* START DATA SHOWN *

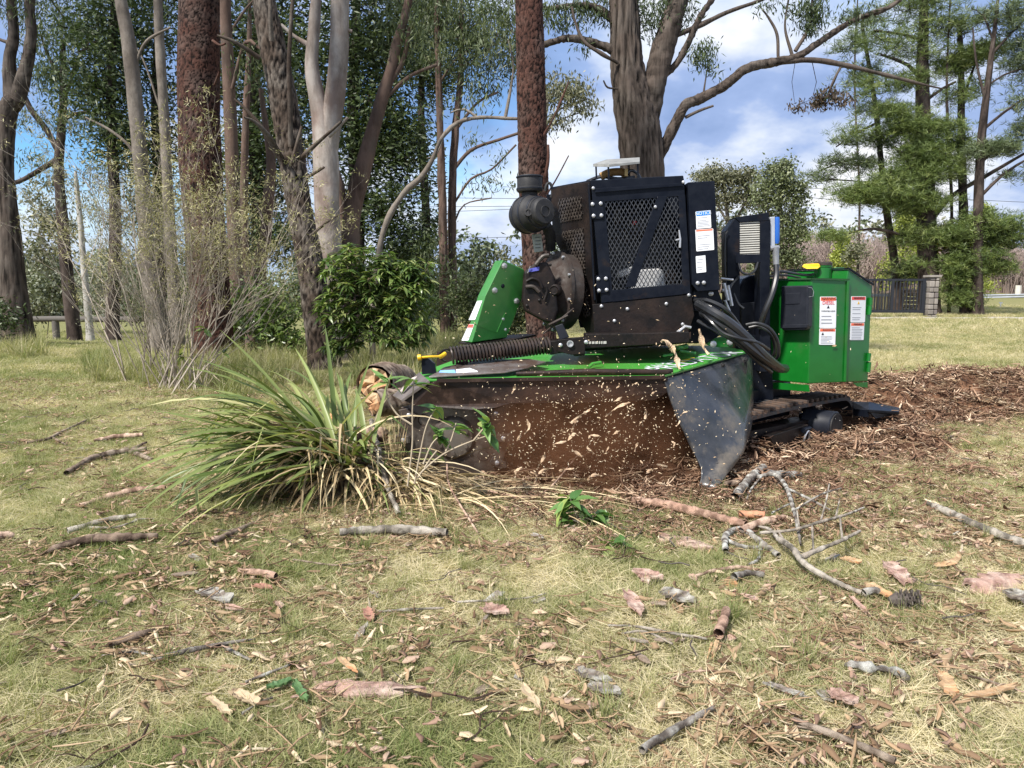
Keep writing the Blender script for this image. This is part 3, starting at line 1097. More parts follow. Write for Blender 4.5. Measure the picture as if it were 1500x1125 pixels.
# lower body and raised rear compartment share the end wall
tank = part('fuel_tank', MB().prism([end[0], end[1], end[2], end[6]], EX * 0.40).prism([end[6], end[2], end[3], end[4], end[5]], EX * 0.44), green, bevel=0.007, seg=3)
part('lid_edge', MB().bar(end[3] + Vector((0, -.006, .004)), end[4] + Vector((0.006, -.006, .004)), 0.012, 0.01).bar(end[3] + Vector((0, -.006, .004)), end[3] + EX * 0.44 + Vector((0, -.006, .004)), 0.012, 0.01), black, tank)
part('rim_strip', MB().bar(end[1] + Vector((-.004, -.006, .003)), end[2] + Vector((0.01, -.006, .003)), 0.01, 0.009).bar(end[1] + Vector((-.004, -.006, .003)), end[1] + EX * 0.40 + Vector((0, -.006, .003)), 0.01, 0.009), mat('dark_green_edge', (0.01, 0.05, 0.01)), tank)
part('weld_seam', MB().bar(PL(1241.5, 412, *plR) + Vector((0, -.008, 0)), PL(1236.5, 559, *plR) + Vector((0, -.008, 0)), 0.018, 0.012, up=(0, 1, 0)), green, tank, bevel=0.003)
part('bottom_flange', MB().prism(on(plL, [(1127, 560), (1184.5, 564), (1186, 574), (1128, 569)]), (0.01, 0.015, 0)).prism(on(plR, [(1250, 561), (1271, 560), (1271, 568), (1256, 566)]), (0.0, 0.015, 0)), green, tank)
for y0, y1 in ((436, 447), (448, 461), (517, 529), (530, 545)):
    part('hinge', MB().tube([PL(1274.0 - (y0 > 447) * 1 - (y0 > 500) * 1, y0, *plR) + Vector((0, -.014, 0)), PL(1273.6 - (y0 > 447) * 2 - (y0 > 500) * 1, y1, *plR) + Vector((0, -.014, 0))], 0.014, 8), green, tank, smooth=True)
nb = P(1205, 406, 5.2)
nk = part('filler_neck', MB().lathe(nb - Vector((0, 0, .02)), (0, 0, 1), [(0.058, 0), (0.058, 0.085), (0.062, 0.09), (0.062, 0.098)], 22), green, tank, smooth=True)
part('filler_cap', MB().lathe(nb + Vector((0, 0, .078)), (0, 0, 1), [(0.055, 0), (0.06, 0.003), (0.06, 0.02), (0.05, 0.026), (0.02, 0.028)], 22), alu, tank, smooth=True)
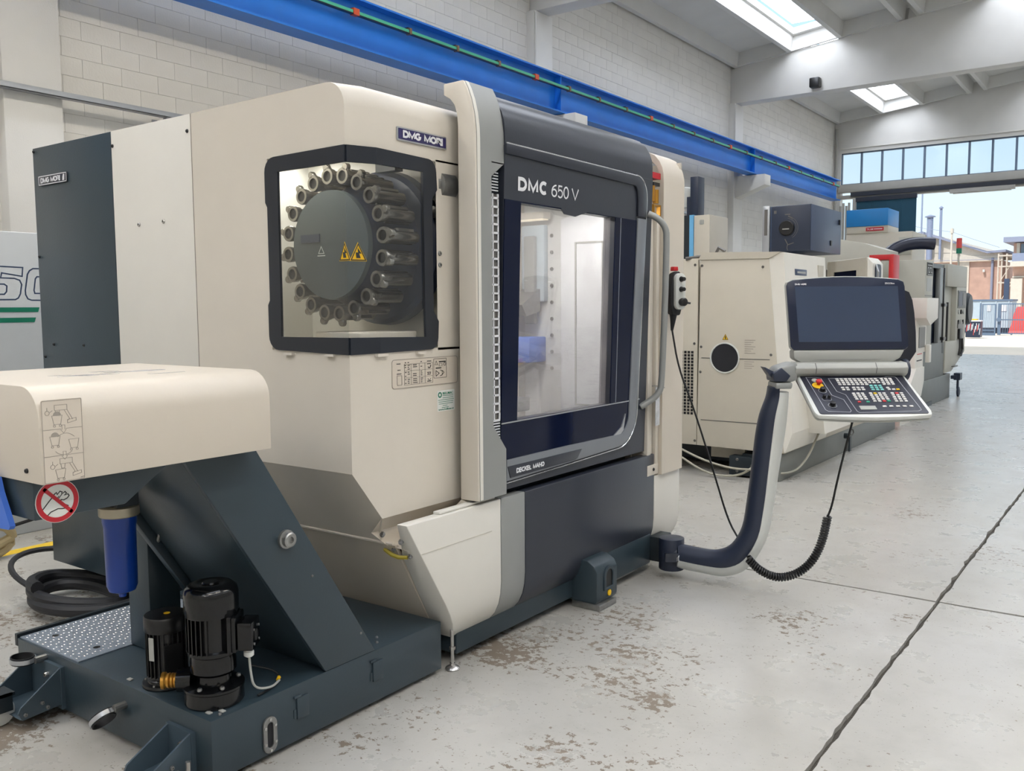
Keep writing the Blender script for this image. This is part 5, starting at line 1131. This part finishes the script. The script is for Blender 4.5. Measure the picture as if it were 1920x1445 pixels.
rc = MB().box(-3.3, -3.0, 16.6, 18.4, 1.92, 2.30).prism('X', [(16.6, .98), (18.4, .98), (18.4, .75), (17.2, .45), (16.6, .45)], -3.3, -3.0).box(-3.32, -3.08, 16.7, 17.45, .98, 1.92).box(-3.3, -3.0, 17.45, 18.4, .98, 1.92).build('operator_column', 'm3_grey', m3, bevel=.006)
MB().box(-3.08, -3.07, 16.65, 16.75, .98, 1.92).build('column_shadow_gap', 'ink', rc)
cp1 = MB().box(-3.0, -2.99, 17.55, 18.3, 1.55, 1.86).build('display_panel', 'm2_grey', rc)
MB().box(-2.99, -2.986, 17.6, 17.95, 1.58, 1.84).build('display', 'cab_dark', cp1); MB().box(-2.99, -2.986, 18.0, 18.25, 1.6, 1.82).build('keypad', 'bolt_grey', cp1)
for k in range(3):
    for j in range(2): MB().lathe((-3.0, 17.65+.22*k, 1.48-.12*j-.06*(j)), (1, 0, 0), [(.04, 0), (.04, .02), (0, .022)], 8).build('push_button', 'ink' if (k+j) % 2 else 'panel_grey', rc)
MB().box(-3.0, -2.985, 17.6, 18.1, 1.19, 1.3).build('lower_keypad', 'bolt_grey', rc)
MB().box(-3.0, -2.96, 17.65, 17.95, 1.0, 1.18).build('hand_unit', 'black', rc, bevel=.01)
MB().tube([(-2.97, 17.75, 1.0), (-2.96, 17.7, .85), (-2.97, 17.68, .72), (-2.965, 17.85, .70), (-2.97, 18.0, .8), (-2.975, 17.95, 1.0)], .022, 6).build('coil_lead', 'ink', rc)
MB().box(-3.0, -2.95, 17.2, 17.5, .52, .54).build('small_shelf', 'm2_grey', rc)
MB().prism('Y', [(-4.9, 2.0), (-4.9, 2.50), (-4.34, 2.62), (-4.11, 2.62), (-3.76, 2.55), (-3.42, 2.43), (-3.42, 2.25), (-3.5, 2.0)], 14.2, 14.95).build('top_guard', 'm3_grey', m3, bevel=.006)
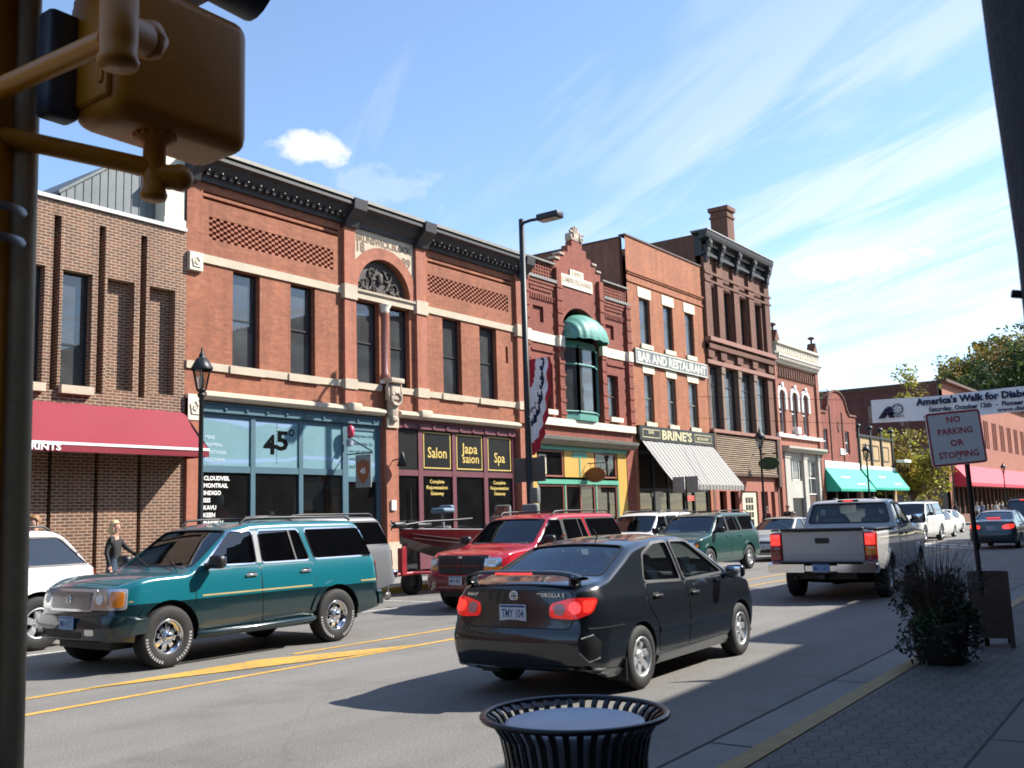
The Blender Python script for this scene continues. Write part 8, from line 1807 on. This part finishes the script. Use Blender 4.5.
# ================================================================== trees
M['bark'] = plain('bark', (.075, .055, .042), .9, var=.3, vs=6, bmp=.5)
LEAF = {}
def leafmat(n, c):
    if n in LEAF: return LEAF[n]
    m, nt, b = mk(n); v = texc(nt); col = rmp(nt, nz(nt, v, 1.6, 4), [(.3, scl(c, .6)), (.7, scl(c, 1.25))]); nt.links.new(col, b.inputs['Base Color']); b.inputs['Roughness'].default_value = .6
    tl = nt.nodes.new('ShaderNodeBsdfTranslucent'); nt.links.new(col, tl.inputs[0]); mx = nt.nodes.new('ShaderNodeMixShader'); mx.inputs[0].default_value = .42; nt.links.new(b.outputs[0], mx.inputs[1]); nt.links.new(tl.outputs[0], mx.inputs[2]); nt.links.new(mx.outputs[0], nt.nodes['Material Output'].inputs[0])
    LEAF[n] = m; return m
def tree(label, loc, h, r, mats, nleaf=2600, leaf=.16, trunk_h=.3, group=None, seed=1, cat='tree', conifer=False, spread=1.0, name='tree'):
    rg = random.Random(seed); t = thing(name, label, cat, loc, rg.uniform(0, 6), group); tk = MB(); tips = []
    th = h * trunk_h; tk.tube([(0, 0, -.2), (.02 * h, 0, th * .5), (-.01 * h, .01 * h, th), (0.01 * h, 0, h * .72)], [h * .022, h * .018, h * .015, h * .005], n=8)
    if conifer:
        n = 16
        for i in range(n):
            z = h * (.15 + .83 * i / n); rr = r * (1 - i / n) ** .8 + .15
            for k in range(7): a = rg.uniform(0, 6.28); tips.append((Vector((rr * .6 * math.cos(a), rr * .6 * math.sin(a), z - rr * .15)), rr * .45))
    else:
        nb = 13
        for i in range(nb):
            a = i * 2.4 + rg.uniform(-.3, .3); z0 = th * (.75 + .5 * i / nb); up = rg.uniform(.25, 1); d = Vector((math.cos(a) * (1.15 - .6 * up), math.sin(a) * (1.15 - .6 * up), up)); L_ = r * rg.uniform(.65, 1.05) * (1 if up < .8 else 1.2); e = Vector((0, 0, z0)) + d * L_; zz = min(e.z, h * .95); e.z = zz
            mid = Vector((0, 0, z0)).lerp(e, .5) + Vector((0, 0, .06 * h)); tk.tube([(0, 0, z0), mid, e], [h * .009, h * .006, h * .002], n=6)
            for q in range(4): f = rg.uniform(.45, 1.05); c = Vector((0, 0, z0)).lerp(e, f) + Vector((rg.gauss(0, r * .16), rg.gauss(0, r * .16), rg.gauss(.05 * h, h * .06))); tips.append((c, r * rg.uniform(.17, .34)))
        for q in range(7): tips.append((Vector((rg.gauss(0, r * .22), rg.gauss(0, r * .22), h * rg.uniform(.66, .95))), r * rg.uniform(.18, .32)))
    tk.build('trunk', 'bark', t, local=True); cr = MB(); st = random.getstate(); random.seed(seed); per = max(8, nleaf // len(tips))
    for (c, s_) in tips:
        mi = rg.randrange(len(mats)); o0 = len(cr.m); leafcards(cr, c, per, s_ * spread, leaf, .2, 1, ell=(1.1, 1.1, .8))
        for q in range(o0, len(cr.m)): cr.m[q] = mi if rg.random() < .8 else rg.randrange(len(mats))
    random.setstate(st); cr.build('crown', mats, t, local=True); return t
yel = [leafmat('leaf_gold', (.50, .37, .05)), leafmat('leaf_olive', (.30, .29, .045)), leafmat('leaf_lime', (.40, .40, .055)), leafmat('leaf_brown', (.13, .085, .03))]
grn = [leafmat('leaf_green', (.055, .095, .026)), leafmat('leaf_dark', (.034, .062, .020)), leafmat('leaf_moss', (.11, .13, .030))]
mix = [leafmat('leaf_green', (.055, .095, .026)), leafmat('leaf_gold2', (.24, .17, .03)), leafmat('leaf_moss', (.11, .13, .030)), leafmat('leaf_rust', (.20, .10, .03))]
pin = [leafmat('leaf_pine', (.014, .030, .016)), leafmat('leaf_pine2', (.022, .040, .020))]
tree('tall yellow-green autumn tree with thin open crown at the side street corner', (84, 21.4, 0), 13.0, 3.3, yel, 9000, .15, .22, seed=4, name='autumn_tree')
tree('small golden tree behind the yellow brick building roof', (88, 29.0, 0), 12.6, 3.0, yel, 1500, .2, .3, seed=8, name='autumn_tree')
tree('thin golden tree behind the rounded brick gable', (80, 29.5, 0), 11.2, 2.4, yel[:2] + yel[3:], 900, .2, .3, seed=11, name='autumn_tree')
# wooded hill beyond the street
def hill_z(x, y):
    d = ((x - 285) / 120) ** 2 + ((y - 28) / 62) ** 2; return 34 * math.exp(-d * 1.15) - 1.2
hm = MB(); nx, ny = 40, 40; vs = [(170 + 240 * i / nx, -90 + 230 * j / ny, hill_z(170 + 240 * i / nx, -90 + 230 * j / ny)) for i in range(nx + 1) for j in range(ny + 1)]
hm.add(vs, [(i * (ny + 1) + j, (i + 1) * (ny + 1) + j, (i + 1) * (ny + 1) + j + 1, i * (ny + 1) + j + 1) for i in range(nx) for j in range(ny)], 0, True); structure('hill', hm, plain('hill_ground', (.055, .055, .025), .95, var=.3, vs=.1))
rg = random.Random(21); kinds = {'mix': (mix, 'autumn coloured tree'), 'grn': (grn, 'green leafy tree'), 'yel': (yel, 'golden tree'), 'pin': (pin, 'dark pointed conifer')}
seen = {}
spots = []
for row in range(6):
    x0 = 206 + row * 14
    for k in range(10):
        y = 4 + k * 5.6 + rg.uniform(-2, 2) + row * 1.2
        if y < .226 * x0 - 1: spots.append((x0 + rg.uniform(-4, 4), y))
proto = {}
for i, (x, y) in enumerate(spots):
    kd = rg.choice(['mix', 'grn', 'grn', 'yel', 'mix', 'grn'])
    if False: pass
    mats, lb = kinds[kd]; h = rg.uniform(9, 13.5) if kd != 'pin' else rg.uniform(13, 17)
    lab = lb + ' on the far wooded hill'
    var = (kd, i % 3)
    if var in proto:
        o = copy_tree(proto[var]); o.location = (x, y, hill_z(x, y) - .4); o.rotation_euler = (0, 0, rg.uniform(0, 6)); s_ = rg.uniform(.8, 1.2); o.scale = (s_, s_, s_ * rg.uniform(.9, 1.15))
    else: proto[var] = tree(lab, (x, y, hill_z(x, y) - .4), h, h * .50 if kd != 'pin' else h * .20, mats, 2600, .42, .16, group=kinds[kd][1] + 's on the far hill', seed=30 + i, conifer=kd == 'pin', spread=1.1, name={'mix': 'hill_tree', 'grn': 'hill_tree', 'yel': 'hill_tree', 'pin': 'conifer'}[kd])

* END DATA SHOWN *

● THE PROBLEM:
Only the number is wanted: how many lines in the data include the string "Write"?

● ANSWER TO THE TASK:
2